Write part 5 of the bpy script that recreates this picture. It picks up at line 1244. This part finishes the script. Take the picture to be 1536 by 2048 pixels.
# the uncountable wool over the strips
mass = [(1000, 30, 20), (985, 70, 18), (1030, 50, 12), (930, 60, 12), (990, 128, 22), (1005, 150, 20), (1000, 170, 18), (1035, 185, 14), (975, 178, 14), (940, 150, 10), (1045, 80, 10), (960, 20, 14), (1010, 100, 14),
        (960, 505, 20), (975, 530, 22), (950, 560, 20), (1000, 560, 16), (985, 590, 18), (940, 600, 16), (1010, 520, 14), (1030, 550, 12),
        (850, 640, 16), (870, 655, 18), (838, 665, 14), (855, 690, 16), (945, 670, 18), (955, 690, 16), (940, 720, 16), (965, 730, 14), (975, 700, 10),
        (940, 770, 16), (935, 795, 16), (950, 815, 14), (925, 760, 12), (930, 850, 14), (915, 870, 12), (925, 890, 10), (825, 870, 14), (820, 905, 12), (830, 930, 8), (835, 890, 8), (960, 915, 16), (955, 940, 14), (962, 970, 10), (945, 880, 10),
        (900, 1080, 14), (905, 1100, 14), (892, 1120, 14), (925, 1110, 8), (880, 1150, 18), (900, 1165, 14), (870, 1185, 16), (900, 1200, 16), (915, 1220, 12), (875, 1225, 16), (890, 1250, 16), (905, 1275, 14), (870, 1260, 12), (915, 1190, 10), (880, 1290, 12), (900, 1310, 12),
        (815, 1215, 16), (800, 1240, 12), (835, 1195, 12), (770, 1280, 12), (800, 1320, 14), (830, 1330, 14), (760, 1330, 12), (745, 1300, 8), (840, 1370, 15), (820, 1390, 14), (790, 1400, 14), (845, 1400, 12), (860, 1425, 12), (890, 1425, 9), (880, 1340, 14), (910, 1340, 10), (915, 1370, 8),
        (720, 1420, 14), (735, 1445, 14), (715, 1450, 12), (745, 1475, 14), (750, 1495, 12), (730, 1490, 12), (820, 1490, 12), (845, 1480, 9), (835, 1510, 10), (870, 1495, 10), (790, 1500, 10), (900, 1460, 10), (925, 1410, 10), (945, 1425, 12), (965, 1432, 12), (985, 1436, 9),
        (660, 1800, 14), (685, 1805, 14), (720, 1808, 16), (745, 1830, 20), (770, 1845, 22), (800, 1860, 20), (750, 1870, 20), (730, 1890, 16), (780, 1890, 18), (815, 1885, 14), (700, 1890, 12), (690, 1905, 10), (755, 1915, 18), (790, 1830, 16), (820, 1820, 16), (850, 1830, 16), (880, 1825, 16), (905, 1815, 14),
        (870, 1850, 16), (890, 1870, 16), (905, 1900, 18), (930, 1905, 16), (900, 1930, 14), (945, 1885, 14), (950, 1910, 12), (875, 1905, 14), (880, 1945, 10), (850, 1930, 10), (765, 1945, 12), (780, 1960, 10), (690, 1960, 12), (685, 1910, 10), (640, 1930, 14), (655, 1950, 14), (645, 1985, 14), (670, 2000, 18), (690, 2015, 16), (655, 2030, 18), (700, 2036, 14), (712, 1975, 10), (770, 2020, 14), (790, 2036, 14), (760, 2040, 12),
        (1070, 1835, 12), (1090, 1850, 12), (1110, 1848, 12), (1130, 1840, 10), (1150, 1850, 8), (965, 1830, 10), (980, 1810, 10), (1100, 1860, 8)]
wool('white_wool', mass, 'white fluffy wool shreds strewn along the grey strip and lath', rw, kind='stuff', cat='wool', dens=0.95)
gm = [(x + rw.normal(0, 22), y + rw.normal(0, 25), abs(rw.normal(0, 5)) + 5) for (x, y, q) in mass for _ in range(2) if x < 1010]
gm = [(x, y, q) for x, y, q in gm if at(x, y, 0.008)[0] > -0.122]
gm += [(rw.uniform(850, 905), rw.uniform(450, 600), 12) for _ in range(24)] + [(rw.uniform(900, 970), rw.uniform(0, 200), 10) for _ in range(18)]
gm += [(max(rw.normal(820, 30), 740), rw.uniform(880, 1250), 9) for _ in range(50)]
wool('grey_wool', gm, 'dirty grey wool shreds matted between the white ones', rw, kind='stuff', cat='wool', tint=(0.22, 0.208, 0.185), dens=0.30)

········

▶ [WRITTEN TASK]
Show the data once more, exactly as it was written.

▶ [IN RESPONSE]
Write part 5 of the bpy script that recreates this picture. It picks up at line 1244. This part finishes the script. Take the picture to be 1536 by 2048 pixels.
# the uncountable wool over the strips
mass = [(1000, 30, 20), (985, 70, 18), (1030, 50, 12), (930, 60, 12), (990, 128, 22), (1005, 150, 20), (1000, 170, 18), (1035, 185, 14), (975, 178, 14), (940, 150, 10), (1045, 80, 10), (960, 20, 14), (1010, 100, 14),
        (960, 505, 20), (975, 530, 22), (950, 560, 20), (1000, 560, 16), (985, 590, 18), (940, 600, 16), (1010, 520, 14), (1030, 550, 12),
        (850, 640, 16), (870, 655, 18), (838, 665, 14), (855, 690, 16), (945, 670, 18), (955, 690, 16), (940, 720, 16), (965, 730, 14), (975, 700, 10),
        (940, 770, 16), (935, 795, 16), (950, 815, 14), (925, 760, 12), (930, 850, 14), (915, 870, 12), (925, 890, 10), (825, 870, 14), (820, 905, 12), (830, 930, 8), (835, 890, 8), (960, 915, 16), (955, 940, 14), (962, 970, 10), (945, 880, 10),
        (900, 1080, 14), (905, 1100, 14), (892, 1120, 14), (925, 1110, 8), (880, 1150, 18), (900, 1165, 14), (870, 1185, 16), (900, 1200, 16), (915, 1220, 12), (875, 1225, 16), (890, 1250, 16), (905, 1275, 14), (870, 1260, 12), (915, 1190, 10), (880, 1290, 12), (900, 1310, 12),
        (815, 1215, 16), (800, 1240, 12), (835, 1195, 12), (770, 1280, 12), (800, 1320, 14), (830, 1330, 14), (760, 1330, 12), (745, 1300, 8), (840, 1370, 15), (820, 1390, 14), (790, 1400, 14), (845, 1400, 12), (860, 1425, 12), (890, 1425, 9), (880, 1340, 14), (910, 1340, 10), (915, 1370, 8),
        (720, 1420, 14), (735, 1445, 14), (715, 1450, 12), (745, 1475, 14), (750, 1495, 12), (730, 1490, 12), (820, 1490, 12), (845, 1480, 9), (835, 1510, 10), (870, 1495, 10), (790, 1500, 10), (900, 1460, 10), (925, 1410, 10), (945, 1425, 12), (965, 1432, 12), (985, 1436, 9),
        (660, 1800, 14), (685, 1805, 14), (720, 1808, 16), (745, 1830, 20), (770, 1845, 22), (800, 1860, 20), (750, 1870, 20), (730, 1890, 16), (780, 1890, 18), (815, 1885, 14), (700, 1890, 12), (690, 1905, 10), (755, 1915, 18), (790, 1830, 16), (820, 1820, 16), (850, 1830, 16), (880, 1825, 16), (905, 1815, 14),
        (870, 1850, 16), (890, 1870, 16), (905, 1900, 18), (930, 1905, 16), (900, 1930, 14), (945, 1885, 14), (950, 1910, 12), (875, 1905, 14), (880, 1945, 10), (850, 1930, 10), (765, 1945, 12), (780, 1960, 10), (690, 1960, 12), (685, 1910, 10), (640, 1930, 14), (655, 1950, 14), (645, 1985, 14), (670, 2000, 18), (690, 2015, 16), (655, 2030, 18), (700, 2036, 14), (712, 1975, 10), (770, 2020, 14), (790, 2036, 14), (760, 2040, 12),
        (1070, 1835, 12), (1090, 1850, 12), (1110, 1848, 12), (1130, 1840, 10), (1150, 1850, 8), (965, 1830, 10), (980, 1810, 10), (1100, 1860, 8)]
wool('white_wool', mass, 'white fluffy wool shreds strewn along the grey strip and lath', rw, kind='stuff', cat='wool', dens=0.95)
gm = [(x + rw.normal(0, 22), y + rw.normal(0, 25), abs(rw.normal(0, 5)) + 5) for (x, y, q) in mass for _ in range(2) if x < 1010]
gm = [(x, y, q) for x, y, q in gm if at(x, y, 0.008)[0] > -0.122]
gm += [(rw.uniform(850, 905), rw.uniform(450, 600), 12) for _ in range(24)] + [(rw.uniform(900, 970), rw.uniform(0, 200), 10) for _ in range(18)]
gm += [(max(rw.normal(820, 30), 740), rw.uniform(880, 1250), 9) for _ in range(50)]
wool('grey_wool', gm, 'dirty grey wool shreds matted between the white ones', rw, kind='stuff', cat='wool', tint=(0.22, 0.208, 0.185), dens=0.30)